PostPosted: Thu Jul 10, 2008 3:39 am    Post subject: Re: Loud and Clear (Hearing of Homo heidelbergensis) Reply with quote

Steven L. wrote, On 08/07/08 10:24 PM:
Quote:
Cory Albrecht wrote:
From the article
http://www.sciencenews.org/view/generic/id/33933/title/Loud_and_clear>:

I thought the major advance was the evolution of the mouth and larynx to
enable speaking of vowels and consonants, not hearing per se.

The idea of the article, as I understood it, was that hearing developed
in concert with ability to vocalize. That this ear canal which was most
responsive at the frequencies of human speech would not have been so
without the concomitant ability to vocalize at those frequencies.

It's odd that so many people interpreted this article as saying that the
auditory capabilities of Homo heidelbergensis evolved in isolation from
every other ability when we know that never happens.

It's like all of you turned into a bunch of creationists asking how on
Earth the peacock could evolve a long tail that would make him easier to
catch and should thus be selected agains "if evolution were true".

Quote:
After all, dogs and cats can hear a wider frequency range than humans.
And sure enough, they can respond to many spoken human words. But they

In my experience dogs and cats respond to tone and body language rather
than the actual words.
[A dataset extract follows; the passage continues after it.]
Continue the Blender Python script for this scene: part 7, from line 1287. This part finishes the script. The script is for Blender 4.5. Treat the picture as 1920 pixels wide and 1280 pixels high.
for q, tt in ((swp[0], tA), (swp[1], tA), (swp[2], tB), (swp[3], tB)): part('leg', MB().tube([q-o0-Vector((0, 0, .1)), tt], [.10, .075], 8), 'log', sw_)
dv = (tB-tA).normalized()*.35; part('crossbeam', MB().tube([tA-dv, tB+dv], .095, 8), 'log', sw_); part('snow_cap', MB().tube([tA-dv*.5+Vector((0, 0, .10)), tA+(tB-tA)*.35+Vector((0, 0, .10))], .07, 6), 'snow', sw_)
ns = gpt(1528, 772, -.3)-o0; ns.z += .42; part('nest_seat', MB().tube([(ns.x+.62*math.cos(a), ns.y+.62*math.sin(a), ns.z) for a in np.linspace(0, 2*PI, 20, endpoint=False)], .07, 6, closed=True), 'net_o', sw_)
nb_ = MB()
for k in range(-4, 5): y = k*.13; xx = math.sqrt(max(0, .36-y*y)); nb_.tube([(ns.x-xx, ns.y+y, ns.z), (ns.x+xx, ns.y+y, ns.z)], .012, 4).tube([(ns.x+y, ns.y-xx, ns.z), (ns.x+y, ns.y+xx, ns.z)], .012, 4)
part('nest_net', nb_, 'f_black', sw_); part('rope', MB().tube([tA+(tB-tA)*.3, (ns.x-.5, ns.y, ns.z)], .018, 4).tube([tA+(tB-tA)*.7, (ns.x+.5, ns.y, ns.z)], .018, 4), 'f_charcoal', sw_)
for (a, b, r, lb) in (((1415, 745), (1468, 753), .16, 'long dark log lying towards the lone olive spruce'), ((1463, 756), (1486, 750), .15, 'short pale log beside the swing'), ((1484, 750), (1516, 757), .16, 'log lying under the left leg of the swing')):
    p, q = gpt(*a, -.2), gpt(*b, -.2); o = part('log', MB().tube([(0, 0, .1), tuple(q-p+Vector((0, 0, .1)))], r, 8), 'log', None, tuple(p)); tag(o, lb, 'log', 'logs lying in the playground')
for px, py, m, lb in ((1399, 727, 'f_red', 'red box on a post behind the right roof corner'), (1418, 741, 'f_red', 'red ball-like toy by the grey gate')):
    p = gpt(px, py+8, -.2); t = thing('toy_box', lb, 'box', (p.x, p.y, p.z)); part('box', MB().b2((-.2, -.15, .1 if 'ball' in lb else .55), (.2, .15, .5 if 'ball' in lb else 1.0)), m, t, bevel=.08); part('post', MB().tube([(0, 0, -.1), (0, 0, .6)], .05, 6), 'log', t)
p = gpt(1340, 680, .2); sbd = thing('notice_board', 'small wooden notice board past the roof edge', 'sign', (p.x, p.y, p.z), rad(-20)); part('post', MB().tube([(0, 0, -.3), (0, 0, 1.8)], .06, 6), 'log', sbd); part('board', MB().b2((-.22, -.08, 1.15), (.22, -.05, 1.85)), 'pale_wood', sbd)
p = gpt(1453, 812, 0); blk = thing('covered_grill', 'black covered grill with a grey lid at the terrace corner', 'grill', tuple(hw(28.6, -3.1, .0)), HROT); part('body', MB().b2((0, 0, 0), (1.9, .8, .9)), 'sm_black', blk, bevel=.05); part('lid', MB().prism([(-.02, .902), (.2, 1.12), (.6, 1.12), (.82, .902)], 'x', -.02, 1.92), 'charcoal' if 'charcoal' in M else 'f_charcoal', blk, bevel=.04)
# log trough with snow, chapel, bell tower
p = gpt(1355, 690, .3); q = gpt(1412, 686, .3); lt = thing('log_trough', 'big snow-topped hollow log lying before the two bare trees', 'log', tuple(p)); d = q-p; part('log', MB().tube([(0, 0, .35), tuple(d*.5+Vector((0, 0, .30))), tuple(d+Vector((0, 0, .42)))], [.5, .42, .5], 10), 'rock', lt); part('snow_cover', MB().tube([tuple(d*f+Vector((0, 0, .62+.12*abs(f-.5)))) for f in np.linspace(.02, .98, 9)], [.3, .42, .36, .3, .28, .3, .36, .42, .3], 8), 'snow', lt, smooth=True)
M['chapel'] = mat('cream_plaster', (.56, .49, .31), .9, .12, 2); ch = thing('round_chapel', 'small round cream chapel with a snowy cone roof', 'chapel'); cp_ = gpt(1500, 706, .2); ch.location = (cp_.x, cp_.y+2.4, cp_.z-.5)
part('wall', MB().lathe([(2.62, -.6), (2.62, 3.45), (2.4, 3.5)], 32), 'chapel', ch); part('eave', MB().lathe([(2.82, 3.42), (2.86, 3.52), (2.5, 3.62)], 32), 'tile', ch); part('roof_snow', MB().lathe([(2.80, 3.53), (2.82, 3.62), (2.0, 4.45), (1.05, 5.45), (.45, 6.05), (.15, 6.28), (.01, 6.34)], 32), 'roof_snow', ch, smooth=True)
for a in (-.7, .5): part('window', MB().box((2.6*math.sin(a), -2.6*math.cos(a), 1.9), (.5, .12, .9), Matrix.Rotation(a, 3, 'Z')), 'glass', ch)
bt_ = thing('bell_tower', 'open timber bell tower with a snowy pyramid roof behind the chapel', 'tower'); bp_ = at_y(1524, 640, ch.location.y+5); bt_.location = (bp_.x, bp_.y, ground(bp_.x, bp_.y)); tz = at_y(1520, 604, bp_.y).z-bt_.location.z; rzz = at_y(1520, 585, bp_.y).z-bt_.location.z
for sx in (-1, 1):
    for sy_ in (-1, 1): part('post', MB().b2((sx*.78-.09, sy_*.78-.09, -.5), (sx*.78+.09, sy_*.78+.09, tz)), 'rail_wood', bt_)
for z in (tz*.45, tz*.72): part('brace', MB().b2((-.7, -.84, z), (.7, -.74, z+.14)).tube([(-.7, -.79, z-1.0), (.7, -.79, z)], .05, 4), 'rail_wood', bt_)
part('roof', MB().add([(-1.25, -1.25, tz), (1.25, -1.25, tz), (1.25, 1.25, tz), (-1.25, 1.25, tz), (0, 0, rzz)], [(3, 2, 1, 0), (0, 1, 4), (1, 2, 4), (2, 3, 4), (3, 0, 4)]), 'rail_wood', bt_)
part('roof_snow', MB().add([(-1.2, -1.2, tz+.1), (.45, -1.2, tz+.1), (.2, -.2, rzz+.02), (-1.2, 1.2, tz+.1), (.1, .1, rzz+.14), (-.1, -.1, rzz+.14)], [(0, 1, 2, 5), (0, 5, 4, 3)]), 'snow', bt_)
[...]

For example, my cat will look guilty and go into
suck-up mode if I say "Supercallifragilistickexpialadocius" in that same
tone I normally say "Edmund... what do you think you're doing" when he's
trying to open the bottom cupboard doors in my kitchen.

[...snippage...]

Quote:
But Neanderthals had to learn how to speak before they could learn how
to sing.

And heard ability would have evolved along side the ability to vocalize
and both would have affected the other in feedback mode.